STATED PROBLEM: Pull out every line of the listing below where "picture" appears.

○ ○ ○ ○

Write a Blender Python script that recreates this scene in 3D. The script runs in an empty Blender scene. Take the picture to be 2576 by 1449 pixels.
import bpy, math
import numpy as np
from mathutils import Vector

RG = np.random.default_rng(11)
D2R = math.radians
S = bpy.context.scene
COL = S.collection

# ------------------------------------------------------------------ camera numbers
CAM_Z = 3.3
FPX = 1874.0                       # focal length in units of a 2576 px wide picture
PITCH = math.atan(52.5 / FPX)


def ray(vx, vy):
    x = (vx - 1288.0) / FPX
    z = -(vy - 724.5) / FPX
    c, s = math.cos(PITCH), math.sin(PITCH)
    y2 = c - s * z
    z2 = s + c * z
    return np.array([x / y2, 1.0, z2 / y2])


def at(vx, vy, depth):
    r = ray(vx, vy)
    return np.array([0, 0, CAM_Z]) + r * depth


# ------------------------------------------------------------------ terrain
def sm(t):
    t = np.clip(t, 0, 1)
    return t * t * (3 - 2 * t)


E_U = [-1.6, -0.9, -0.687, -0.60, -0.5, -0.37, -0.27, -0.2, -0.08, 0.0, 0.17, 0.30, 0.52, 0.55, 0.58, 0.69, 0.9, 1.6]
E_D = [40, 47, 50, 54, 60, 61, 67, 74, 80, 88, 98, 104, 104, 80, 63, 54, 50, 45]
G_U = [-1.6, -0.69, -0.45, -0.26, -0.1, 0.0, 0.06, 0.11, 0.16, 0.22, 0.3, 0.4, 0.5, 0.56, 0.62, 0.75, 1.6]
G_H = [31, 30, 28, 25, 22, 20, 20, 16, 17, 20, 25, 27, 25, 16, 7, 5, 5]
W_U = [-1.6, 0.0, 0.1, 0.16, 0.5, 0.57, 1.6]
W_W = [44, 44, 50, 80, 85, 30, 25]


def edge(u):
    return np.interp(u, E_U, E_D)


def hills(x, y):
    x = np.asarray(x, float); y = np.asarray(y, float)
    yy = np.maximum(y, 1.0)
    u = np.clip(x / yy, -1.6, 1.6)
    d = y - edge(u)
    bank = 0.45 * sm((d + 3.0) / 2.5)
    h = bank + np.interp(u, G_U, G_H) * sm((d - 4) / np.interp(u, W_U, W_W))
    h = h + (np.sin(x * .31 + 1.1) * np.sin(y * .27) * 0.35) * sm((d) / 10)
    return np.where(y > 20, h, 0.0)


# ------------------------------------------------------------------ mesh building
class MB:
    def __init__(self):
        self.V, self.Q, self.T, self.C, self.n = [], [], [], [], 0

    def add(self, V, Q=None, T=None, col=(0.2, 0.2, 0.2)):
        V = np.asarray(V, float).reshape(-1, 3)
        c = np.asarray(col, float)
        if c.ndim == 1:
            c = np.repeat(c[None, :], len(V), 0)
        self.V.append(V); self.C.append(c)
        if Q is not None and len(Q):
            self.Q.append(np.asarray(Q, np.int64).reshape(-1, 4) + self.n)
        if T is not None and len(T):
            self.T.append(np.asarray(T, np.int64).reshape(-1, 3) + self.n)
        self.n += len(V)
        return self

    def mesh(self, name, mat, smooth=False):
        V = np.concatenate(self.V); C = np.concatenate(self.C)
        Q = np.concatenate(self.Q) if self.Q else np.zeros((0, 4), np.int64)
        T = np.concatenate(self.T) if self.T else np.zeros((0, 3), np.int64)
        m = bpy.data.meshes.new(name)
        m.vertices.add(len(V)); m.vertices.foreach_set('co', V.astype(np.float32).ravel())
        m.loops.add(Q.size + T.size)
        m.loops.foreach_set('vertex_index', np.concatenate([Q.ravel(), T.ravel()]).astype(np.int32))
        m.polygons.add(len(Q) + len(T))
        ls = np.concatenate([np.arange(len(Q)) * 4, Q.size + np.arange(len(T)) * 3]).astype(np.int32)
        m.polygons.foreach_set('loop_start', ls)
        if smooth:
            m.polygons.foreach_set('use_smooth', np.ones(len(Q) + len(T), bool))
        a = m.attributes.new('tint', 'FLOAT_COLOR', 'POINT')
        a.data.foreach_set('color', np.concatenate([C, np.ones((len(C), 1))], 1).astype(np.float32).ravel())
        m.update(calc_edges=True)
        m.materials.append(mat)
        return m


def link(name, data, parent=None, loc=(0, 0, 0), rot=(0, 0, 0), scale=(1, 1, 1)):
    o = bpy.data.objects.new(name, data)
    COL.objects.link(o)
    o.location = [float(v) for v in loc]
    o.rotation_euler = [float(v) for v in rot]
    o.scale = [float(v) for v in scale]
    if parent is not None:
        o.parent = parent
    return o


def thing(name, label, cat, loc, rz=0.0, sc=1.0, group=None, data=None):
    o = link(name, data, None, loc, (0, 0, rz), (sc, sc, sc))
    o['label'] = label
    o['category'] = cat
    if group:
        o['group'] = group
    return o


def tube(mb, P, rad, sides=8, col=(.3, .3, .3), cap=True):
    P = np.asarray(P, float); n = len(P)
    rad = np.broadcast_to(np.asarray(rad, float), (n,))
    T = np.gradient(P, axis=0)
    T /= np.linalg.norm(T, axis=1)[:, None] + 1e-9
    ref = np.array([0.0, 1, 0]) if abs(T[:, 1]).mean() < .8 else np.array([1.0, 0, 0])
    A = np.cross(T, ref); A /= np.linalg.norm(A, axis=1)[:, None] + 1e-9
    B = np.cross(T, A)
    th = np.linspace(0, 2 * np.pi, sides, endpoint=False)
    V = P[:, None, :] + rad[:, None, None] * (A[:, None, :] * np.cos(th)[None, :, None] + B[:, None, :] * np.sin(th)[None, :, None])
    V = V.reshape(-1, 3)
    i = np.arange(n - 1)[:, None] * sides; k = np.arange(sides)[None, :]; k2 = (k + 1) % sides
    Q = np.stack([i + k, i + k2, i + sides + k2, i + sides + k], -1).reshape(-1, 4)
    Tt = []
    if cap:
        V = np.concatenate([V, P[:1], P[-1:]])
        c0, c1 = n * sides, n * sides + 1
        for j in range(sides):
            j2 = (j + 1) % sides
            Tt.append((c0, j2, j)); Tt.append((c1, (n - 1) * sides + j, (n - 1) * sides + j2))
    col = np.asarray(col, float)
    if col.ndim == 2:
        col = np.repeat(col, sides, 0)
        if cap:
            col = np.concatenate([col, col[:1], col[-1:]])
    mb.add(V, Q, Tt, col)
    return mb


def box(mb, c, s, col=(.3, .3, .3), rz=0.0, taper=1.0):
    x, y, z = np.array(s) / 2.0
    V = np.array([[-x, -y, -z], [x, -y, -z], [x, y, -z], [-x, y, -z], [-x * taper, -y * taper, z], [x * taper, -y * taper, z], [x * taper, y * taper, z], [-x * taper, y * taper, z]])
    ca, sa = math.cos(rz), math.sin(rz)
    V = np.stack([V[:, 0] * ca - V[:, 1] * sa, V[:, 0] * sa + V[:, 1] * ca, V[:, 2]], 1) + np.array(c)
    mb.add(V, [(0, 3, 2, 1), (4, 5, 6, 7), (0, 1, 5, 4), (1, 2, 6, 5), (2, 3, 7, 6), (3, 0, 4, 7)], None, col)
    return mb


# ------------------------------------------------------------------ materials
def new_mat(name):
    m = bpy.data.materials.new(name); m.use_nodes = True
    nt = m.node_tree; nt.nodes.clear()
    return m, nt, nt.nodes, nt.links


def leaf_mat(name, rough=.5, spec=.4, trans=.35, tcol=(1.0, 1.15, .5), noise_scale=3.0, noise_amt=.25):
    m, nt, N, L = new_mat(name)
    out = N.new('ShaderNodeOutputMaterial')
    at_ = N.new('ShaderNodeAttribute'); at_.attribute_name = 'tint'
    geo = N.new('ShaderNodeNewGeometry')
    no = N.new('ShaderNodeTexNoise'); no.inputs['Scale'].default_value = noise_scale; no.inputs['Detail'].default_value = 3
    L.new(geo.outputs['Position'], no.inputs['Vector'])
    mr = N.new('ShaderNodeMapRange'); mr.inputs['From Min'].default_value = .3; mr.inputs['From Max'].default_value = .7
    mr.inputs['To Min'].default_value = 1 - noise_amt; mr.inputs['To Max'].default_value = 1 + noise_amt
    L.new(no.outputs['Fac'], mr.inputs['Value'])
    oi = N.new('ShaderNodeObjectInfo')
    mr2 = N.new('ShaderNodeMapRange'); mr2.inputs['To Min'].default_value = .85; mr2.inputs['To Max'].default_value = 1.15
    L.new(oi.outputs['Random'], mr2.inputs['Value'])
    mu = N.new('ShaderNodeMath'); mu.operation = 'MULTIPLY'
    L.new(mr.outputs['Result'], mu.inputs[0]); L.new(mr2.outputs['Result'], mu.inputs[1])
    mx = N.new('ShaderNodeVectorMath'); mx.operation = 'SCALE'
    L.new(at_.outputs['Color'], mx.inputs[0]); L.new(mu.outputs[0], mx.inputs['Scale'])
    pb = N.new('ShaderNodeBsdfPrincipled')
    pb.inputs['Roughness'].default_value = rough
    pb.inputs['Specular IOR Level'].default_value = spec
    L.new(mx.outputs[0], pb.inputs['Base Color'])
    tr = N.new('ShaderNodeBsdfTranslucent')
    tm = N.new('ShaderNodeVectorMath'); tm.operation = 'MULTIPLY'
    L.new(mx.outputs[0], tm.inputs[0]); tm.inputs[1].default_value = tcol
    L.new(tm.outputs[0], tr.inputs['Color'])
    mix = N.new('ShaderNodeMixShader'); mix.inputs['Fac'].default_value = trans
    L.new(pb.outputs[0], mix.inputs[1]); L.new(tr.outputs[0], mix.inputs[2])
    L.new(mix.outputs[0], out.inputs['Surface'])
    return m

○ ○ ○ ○

WRITTEN REPLY:
Write a Blender Python script that recreates this scene in 3D. The script runs in an empty Blender scene. Take the picture to be 2576 by 1449 pixels.
FPX = 1874.0                       # focal length in units of a 2576 px wide picture